▶ [What you are asked to do] From the listing below, copy only the lines from the line that contains "Reconstruct this image" to the line that contains "segments=2, affect='EDGES', profile=.5)", counting those two lines as part of the copy.

▶ [Task data]
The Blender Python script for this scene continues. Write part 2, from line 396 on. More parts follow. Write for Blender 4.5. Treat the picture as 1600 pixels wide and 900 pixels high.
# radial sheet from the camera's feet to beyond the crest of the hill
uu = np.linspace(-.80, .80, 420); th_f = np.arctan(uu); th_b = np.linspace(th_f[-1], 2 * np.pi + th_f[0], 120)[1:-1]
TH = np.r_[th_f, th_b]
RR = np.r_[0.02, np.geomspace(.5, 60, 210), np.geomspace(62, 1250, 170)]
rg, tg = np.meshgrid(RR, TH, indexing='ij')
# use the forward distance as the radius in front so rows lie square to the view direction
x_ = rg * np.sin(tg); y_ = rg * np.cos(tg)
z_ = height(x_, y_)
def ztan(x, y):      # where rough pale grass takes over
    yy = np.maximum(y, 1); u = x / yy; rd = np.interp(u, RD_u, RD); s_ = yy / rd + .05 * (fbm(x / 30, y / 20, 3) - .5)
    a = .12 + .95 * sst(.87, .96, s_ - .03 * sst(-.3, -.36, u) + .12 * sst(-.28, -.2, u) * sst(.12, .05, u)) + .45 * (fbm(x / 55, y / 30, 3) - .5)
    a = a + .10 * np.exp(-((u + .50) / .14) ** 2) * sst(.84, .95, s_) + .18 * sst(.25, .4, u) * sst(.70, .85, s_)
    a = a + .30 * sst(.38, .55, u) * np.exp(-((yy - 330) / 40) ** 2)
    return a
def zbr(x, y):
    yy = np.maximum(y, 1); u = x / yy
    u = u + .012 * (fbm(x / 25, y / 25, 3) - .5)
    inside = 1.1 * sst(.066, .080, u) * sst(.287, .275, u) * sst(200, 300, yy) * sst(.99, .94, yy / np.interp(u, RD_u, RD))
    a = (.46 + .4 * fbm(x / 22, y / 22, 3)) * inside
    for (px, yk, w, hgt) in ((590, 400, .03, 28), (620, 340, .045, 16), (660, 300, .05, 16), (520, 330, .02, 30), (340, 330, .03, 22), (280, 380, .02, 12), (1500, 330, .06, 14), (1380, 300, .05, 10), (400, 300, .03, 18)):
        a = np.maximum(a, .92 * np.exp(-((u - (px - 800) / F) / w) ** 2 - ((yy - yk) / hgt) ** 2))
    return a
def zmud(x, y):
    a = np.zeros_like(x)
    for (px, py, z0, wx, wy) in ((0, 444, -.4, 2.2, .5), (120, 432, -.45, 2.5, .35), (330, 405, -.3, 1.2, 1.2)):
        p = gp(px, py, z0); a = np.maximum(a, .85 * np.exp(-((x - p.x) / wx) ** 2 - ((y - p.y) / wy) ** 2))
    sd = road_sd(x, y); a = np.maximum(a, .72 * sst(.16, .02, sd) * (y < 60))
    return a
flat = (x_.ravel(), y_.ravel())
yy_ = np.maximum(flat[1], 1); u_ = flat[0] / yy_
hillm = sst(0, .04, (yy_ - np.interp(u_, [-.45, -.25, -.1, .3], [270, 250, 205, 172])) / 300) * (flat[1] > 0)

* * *

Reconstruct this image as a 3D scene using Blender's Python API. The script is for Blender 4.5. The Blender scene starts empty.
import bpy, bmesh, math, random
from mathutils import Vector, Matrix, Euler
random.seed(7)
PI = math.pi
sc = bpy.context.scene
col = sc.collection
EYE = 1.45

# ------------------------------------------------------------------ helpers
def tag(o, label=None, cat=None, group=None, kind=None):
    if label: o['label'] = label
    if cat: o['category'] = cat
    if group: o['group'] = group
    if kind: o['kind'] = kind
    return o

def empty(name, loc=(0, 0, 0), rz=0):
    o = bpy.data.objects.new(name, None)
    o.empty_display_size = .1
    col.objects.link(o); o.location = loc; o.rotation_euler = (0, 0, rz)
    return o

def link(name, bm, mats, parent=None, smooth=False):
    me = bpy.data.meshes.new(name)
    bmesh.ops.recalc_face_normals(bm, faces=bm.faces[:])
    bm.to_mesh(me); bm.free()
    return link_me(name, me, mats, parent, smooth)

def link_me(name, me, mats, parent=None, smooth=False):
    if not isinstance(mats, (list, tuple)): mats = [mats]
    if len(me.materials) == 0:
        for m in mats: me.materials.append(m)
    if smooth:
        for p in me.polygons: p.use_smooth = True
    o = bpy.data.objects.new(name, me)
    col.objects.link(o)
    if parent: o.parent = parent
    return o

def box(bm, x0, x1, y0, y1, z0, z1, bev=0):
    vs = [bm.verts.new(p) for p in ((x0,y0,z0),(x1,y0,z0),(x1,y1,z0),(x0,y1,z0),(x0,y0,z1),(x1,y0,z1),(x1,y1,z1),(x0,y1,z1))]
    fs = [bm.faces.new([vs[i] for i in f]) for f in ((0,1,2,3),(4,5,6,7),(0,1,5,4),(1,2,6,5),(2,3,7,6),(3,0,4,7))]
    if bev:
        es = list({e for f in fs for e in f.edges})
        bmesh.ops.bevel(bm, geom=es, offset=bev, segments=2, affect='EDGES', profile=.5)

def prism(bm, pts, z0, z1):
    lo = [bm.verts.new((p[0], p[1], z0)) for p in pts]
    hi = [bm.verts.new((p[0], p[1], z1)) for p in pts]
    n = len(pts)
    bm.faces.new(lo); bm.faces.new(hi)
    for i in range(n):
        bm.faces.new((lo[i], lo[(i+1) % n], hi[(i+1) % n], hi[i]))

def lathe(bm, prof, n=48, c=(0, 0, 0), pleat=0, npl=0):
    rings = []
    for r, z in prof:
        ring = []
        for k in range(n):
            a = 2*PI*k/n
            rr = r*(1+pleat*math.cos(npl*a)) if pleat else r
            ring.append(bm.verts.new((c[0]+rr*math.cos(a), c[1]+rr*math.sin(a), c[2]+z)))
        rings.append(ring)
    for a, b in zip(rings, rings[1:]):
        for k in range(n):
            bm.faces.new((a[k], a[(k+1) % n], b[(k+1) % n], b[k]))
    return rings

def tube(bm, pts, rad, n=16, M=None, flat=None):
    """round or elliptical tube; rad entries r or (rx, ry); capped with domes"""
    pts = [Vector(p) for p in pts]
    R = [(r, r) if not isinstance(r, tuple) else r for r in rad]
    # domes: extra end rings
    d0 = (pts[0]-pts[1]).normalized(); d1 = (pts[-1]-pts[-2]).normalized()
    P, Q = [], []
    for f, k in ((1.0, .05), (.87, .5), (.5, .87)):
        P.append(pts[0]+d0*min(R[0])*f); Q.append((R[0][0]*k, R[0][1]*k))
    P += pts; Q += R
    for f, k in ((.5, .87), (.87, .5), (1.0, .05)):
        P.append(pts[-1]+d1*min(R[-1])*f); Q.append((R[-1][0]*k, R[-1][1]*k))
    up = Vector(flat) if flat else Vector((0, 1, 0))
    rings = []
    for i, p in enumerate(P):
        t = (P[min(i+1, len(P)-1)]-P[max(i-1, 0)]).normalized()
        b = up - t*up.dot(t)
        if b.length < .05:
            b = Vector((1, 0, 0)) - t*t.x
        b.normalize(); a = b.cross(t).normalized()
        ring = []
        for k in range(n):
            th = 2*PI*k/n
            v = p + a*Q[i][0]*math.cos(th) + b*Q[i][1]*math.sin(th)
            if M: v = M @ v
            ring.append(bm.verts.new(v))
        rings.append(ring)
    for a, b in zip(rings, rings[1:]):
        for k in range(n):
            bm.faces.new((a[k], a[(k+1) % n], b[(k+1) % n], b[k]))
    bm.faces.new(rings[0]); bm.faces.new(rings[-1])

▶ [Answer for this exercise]
Reconstruct this image as a 3D scene using Blender's Python API. The script is for Blender 4.5. The Blender scene starts empty.
import bpy, bmesh, math, random
from mathutils import Vector, Matrix, Euler
random.seed(7)
PI = math.pi
sc = bpy.context.scene
col = sc.collection
EYE = 1.45

# ------------------------------------------------------------------ helpers
def tag(o, label=None, cat=None, group=None, kind=None):
    if label: o['label'] = label
    if cat: o['category'] = cat
    if group: o['group'] = group
    if kind: o['kind'] = kind
    return o

def empty(name, loc=(0, 0, 0), rz=0):
    o = bpy.data.objects.new(name, None)
    o.empty_display_size = .1
    col.objects.link(o); o.location = loc; o.rotation_euler = (0, 0, rz)
    return o

def link(name, bm, mats, parent=None, smooth=False):
    me = bpy.data.meshes.new(name)
    bmesh.ops.recalc_face_normals(bm, faces=bm.faces[:])
    bm.to_mesh(me); bm.free()
    return link_me(name, me, mats, parent, smooth)

def link_me(name, me, mats, parent=None, smooth=False):
    if not isinstance(mats, (list, tuple)): mats = [mats]
    if len(me.materials) == 0:
        for m in mats: me.materials.append(m)
    if smooth:
        for p in me.polygons: p.use_smooth = True
    o = bpy.data.objects.new(name, me)
    col.objects.link(o)
    if parent: o.parent = parent
    return o

def box(bm, x0, x1, y0, y1, z0, z1, bev=0):
    vs = [bm.verts.new(p) for p in ((x0,y0,z0),(x1,y0,z0),(x1,y1,z0),(x0,y1,z0),(x0,y0,z1),(x1,y0,z1),(x1,y1,z1),(x0,y1,z1))]
    fs = [bm.faces.new([vs[i] for i in f]) for f in ((0,1,2,3),(4,5,6,7),(0,1,5,4),(1,2,6,5),(2,3,7,6),(3,0,4,7))]
    if bev:
        es = list({e for f in fs for e in f.edges})
        bmesh.ops.bevel(bm, geom=es, offset=bev, segments=2, affect='EDGES', profile=.5)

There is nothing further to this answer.